Mobile, idealism, more mobile: What UK publishers worry they’re not worried enough about

Some of the U.K.’s leading premium publishers gathered together for the Association of Online Publishers’ Autumn conference on Thursday in London. Top of the agenda was the issue of cross-platform publishing and the challenges publishers face in a complex, fragmented media environment.

We took the opportunity to ask them all the same tricky question: “What’s the one thing you worry you’re not worrying enough about?”

Jeff Moriarty, chief digital and product officer, Johnston Press
We still don’t spend enough time talking about mobile. Someone said to me, if you’re in a meeting and mobile isn’t mentioned in the first ten minutes, leave. It’s that important. But however hard we try, we’re still defaulting to the desktop mindset.
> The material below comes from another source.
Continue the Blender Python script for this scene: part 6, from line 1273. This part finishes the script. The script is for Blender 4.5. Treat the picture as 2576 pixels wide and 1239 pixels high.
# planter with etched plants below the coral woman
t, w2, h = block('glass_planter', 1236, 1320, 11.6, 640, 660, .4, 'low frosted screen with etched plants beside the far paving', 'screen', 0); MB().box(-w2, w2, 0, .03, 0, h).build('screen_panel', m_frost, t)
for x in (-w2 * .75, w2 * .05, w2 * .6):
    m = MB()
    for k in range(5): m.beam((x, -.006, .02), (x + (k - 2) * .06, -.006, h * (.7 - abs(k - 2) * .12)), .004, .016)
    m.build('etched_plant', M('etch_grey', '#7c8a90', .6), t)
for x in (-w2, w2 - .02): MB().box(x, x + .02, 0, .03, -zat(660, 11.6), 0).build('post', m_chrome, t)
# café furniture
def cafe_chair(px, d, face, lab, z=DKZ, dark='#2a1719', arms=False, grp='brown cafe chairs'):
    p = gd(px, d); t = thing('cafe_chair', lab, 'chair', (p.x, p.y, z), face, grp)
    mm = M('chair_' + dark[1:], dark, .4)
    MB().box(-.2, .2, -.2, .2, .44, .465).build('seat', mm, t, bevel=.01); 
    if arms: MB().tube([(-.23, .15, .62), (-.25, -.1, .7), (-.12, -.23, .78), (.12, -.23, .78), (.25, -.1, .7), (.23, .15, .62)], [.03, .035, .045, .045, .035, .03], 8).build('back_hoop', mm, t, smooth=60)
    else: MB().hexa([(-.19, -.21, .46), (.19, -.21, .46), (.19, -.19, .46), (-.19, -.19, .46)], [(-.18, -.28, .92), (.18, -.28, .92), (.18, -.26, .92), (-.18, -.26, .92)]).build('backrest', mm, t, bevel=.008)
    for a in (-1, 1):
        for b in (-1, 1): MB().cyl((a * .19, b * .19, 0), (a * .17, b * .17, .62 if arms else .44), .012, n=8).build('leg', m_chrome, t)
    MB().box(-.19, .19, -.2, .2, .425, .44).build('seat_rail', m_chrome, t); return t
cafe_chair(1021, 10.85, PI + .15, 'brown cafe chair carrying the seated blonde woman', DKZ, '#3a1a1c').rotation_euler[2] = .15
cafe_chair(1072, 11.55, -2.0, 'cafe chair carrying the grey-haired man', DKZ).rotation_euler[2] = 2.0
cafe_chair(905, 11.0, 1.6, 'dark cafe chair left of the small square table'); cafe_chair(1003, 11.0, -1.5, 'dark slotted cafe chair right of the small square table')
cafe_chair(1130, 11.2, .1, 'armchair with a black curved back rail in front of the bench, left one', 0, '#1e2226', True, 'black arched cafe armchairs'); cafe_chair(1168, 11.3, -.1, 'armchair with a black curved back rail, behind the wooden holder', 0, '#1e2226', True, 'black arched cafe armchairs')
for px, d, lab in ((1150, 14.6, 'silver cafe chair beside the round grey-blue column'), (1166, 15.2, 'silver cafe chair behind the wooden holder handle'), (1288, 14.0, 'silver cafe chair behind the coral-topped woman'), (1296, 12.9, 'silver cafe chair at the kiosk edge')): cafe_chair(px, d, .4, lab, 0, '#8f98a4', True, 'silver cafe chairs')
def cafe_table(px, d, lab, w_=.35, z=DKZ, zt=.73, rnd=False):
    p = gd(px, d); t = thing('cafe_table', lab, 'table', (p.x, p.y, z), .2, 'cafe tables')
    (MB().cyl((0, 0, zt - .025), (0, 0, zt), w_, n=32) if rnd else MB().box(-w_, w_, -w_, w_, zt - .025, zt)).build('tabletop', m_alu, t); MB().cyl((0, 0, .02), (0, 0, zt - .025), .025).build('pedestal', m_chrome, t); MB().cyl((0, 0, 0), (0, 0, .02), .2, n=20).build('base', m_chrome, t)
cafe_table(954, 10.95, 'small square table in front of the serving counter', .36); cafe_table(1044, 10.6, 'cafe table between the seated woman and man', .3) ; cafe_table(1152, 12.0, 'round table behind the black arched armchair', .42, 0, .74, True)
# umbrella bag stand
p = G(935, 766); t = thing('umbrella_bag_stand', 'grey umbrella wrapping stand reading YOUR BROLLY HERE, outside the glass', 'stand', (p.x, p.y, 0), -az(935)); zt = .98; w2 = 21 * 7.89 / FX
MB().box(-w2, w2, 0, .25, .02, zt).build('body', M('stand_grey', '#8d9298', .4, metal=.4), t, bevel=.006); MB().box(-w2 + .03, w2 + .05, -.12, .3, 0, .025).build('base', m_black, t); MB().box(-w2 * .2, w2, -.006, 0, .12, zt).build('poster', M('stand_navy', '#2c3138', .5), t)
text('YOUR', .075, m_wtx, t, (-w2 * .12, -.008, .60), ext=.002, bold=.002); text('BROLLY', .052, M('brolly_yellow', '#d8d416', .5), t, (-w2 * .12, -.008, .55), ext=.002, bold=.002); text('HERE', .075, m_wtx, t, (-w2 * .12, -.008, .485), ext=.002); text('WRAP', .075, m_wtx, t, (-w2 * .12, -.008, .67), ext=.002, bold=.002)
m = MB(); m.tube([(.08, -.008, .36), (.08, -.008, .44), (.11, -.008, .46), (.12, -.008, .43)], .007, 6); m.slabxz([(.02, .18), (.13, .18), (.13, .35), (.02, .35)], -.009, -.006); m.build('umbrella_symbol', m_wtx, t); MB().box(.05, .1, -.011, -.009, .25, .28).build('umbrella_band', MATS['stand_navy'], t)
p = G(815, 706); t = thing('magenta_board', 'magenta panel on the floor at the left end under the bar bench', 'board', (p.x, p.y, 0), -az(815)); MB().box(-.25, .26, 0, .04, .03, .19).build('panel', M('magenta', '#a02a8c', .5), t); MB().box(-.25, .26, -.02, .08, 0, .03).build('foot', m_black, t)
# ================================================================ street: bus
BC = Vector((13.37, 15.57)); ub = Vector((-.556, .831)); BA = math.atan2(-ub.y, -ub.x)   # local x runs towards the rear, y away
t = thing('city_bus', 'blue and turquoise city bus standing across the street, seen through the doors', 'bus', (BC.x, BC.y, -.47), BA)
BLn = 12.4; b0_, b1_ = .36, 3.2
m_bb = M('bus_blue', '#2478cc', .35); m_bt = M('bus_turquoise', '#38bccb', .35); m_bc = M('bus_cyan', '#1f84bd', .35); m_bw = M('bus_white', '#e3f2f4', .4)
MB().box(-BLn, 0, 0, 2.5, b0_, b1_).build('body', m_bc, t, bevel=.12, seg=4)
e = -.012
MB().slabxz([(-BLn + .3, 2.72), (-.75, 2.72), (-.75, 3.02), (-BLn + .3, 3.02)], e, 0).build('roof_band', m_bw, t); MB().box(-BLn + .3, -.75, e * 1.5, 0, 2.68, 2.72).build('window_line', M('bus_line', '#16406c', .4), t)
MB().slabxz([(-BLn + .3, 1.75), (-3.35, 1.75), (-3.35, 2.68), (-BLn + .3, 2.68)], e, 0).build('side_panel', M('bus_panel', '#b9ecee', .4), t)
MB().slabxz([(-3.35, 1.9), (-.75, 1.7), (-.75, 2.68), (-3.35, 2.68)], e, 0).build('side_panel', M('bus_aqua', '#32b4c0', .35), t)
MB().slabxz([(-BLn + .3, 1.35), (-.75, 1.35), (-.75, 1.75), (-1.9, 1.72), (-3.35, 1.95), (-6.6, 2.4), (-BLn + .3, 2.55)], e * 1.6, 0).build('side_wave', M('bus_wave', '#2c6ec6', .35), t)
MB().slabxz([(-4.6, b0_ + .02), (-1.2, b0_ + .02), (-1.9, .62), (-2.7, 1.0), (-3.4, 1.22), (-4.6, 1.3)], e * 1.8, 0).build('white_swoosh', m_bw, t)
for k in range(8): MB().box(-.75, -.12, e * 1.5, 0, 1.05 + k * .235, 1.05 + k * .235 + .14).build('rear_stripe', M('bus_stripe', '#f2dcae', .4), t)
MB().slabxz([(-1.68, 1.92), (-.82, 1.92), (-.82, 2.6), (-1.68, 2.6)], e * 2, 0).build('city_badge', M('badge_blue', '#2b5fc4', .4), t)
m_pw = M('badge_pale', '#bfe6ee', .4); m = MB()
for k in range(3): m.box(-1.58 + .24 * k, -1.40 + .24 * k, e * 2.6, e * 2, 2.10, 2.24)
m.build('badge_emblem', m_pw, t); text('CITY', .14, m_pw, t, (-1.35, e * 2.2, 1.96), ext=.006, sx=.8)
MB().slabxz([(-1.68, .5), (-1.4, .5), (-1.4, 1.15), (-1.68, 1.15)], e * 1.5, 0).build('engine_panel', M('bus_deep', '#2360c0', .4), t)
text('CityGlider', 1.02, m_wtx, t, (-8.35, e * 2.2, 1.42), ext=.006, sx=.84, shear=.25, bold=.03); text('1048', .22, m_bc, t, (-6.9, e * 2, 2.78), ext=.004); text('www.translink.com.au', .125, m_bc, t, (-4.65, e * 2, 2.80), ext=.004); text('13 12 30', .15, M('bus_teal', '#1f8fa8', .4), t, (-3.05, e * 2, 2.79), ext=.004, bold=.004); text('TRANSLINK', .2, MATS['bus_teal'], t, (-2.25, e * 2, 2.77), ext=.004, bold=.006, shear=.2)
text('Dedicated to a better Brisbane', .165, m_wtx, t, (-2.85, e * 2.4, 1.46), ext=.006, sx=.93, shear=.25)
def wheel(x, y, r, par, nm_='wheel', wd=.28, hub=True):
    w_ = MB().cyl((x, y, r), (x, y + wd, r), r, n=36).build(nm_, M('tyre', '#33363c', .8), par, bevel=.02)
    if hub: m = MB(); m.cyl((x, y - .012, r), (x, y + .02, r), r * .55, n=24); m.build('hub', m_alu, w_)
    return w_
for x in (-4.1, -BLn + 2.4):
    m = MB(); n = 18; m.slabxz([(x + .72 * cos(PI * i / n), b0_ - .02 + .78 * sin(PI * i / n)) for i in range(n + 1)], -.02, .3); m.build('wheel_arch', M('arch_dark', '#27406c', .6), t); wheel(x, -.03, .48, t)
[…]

Richard Foan, group executive director of communication and innovation, ABC U.K.
At an industry level our blind spot tends to be our idealism. There’s too much talk and too little sharing and hands on problem solving at times. An issue like viewability is an example of where most progress was made by taking small steps and working together in small groups. We’re sometimes better off getting our hands dirty and being pragmatic, instead of waiting around and talking about finding one solution that pleases everyone.

Stephen Hull, editor, Huffington Post U.K.
Our blind spot has been the idea that desktop content would serve a mobile audience just as well. Actually, we’re discovering that desktop and mobile are unique, so the content itself needs to be different.

Andy Evans, founder of Net Communities and co-founder of OnScroll
There’s so often a lack of integration between brand and publisher data. Brands have great data on their audiences and publishers have even more valuable data — why do we so often fail to link the two up and offer brands a complete picture of a target audience? There’s a void in the middle.

Darren Sharp, head of programmatic trading, Incisive Media
For us, we’re spending a lot of time understanding how we can get a complete picture of what our audience is doing across devices. Publishers like ours and content creators at the conference today are at a disadvantage at the moment, versus the likes of Google, Facebook and Twitter, in that sense. We’re using technologies like MD5 Hash to address that. Content companies like us need to address that elephant in the room.

Linda Swidenbank, publishing director, Time Inc. U.K.
For years we’ve been optimizing our content for search and a text-based web environment, but now we’re seeing a much more visual web come to the fore. That’s something I spend time thinking about.